O COLECIONADOR >> JANDER MINESSO
O pai sempre foi de colecionar coisas, começando por recortes de cinema. Ele guardava pastas e mais pastas com resenhas de filmes, entrevistas com atores famosos e cenas dos grandes clássicos de Hollywood. Ele também colecionava um jeito bem peculiar de falar o nome desses atores: gostava do Jâmes Stíuor, mas não muito do Jôn Uâine. E insistia que a Rita Raiuôr era a mulher mais bonita do mundo: “a cena mais sensual da história do cinema é dela. E ela só tira uma luva!”
Ele também colecionava bugigangas, quinquilharias e qualquer coisa que pudesse ser útil para qualquer ser humano a qualquer momento da vida. Era uma coleção vasta, como vocês podem imaginar: porcas, parafusos, escovas de dente usadas “mas que serviam pra um monte de coisa”, arames… tinha de tudo.
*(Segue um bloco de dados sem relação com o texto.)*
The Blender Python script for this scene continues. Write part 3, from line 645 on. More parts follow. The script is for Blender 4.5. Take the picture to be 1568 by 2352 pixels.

E para alguém com uma vocação meio MacGyver, fazia sentido. Seu Wlamir sempre foi adepto do “quebrou, conserta. Se não tiver conserto, aí compra outro.”
Uma coisa que ele gostava mesmo de colecionar eram histórias. Histórias e frases. Por exemplo: na infância, o futuro pai vivia pelas ruas da Vila São José, um bairro humilde numa São Caetano do Sul menos esnobe do que a de hoje. Num dia qualquer, um coitado descia a rua quando ele e outros moleques começaram a simular uma briga. Conforme o desavisado se aproximava, um dos moleques pegou um pedaço de pau e partiu para cima do jovem Wlamir. Claro que o adulto sentiu a necessidade moral de apartar a briga e já foi para cima do moleque, gritando um “deixa disso!” e tomando o pedaço de pau das mãos da criança.
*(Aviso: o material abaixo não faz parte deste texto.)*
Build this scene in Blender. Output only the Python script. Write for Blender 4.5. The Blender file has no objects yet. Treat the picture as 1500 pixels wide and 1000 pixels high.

Mal sabia ele que a pivetada tinha sujado o pedaço de pau com bosta de propósito.
Como essa, havia muitas outras histórias: a assombração no muro do cemitério; a foto de paletó rosa no Viaduto do Chá; o happy hour num bar bastante progressista na Porto Alegre dos anos 70; a lista é quase infinita. Uma das minhas favoritas é aquela do dia em que um cara saiu pelado da fábrica bem na hora em que o pai, ainda jovem, chegava para o turno dele. A galera que corria atrás do cara na velocidade exata para nunca alcançá-lo, ao ver o Wlamirzão descendo a rua, gritou: “Pega ele, Wlamiu!”
Ele teve que sentar na calçada para rir.
Mas a família também foi testemunha ocular de muitas outras histórias. Podemos afirmar, inclusive, que ele era um analista de riscos tão imprudente quanto convincente. Por exemplo: quando presenteou meu irmão mais velho com uma Caloi 10, o pai fez questão de dar a primeira volta, para ter certeza de que aquele treco era seguro. Nos cinquenta metros dessa pedalada, ele conseguiu dar de cara com um poste e precisou levar dez pontos na testa. A cicatriz nunca sumiu. E que conste nos autos: nenhuma outra pessoa se acidentou usando aquela bicicleta, nunca.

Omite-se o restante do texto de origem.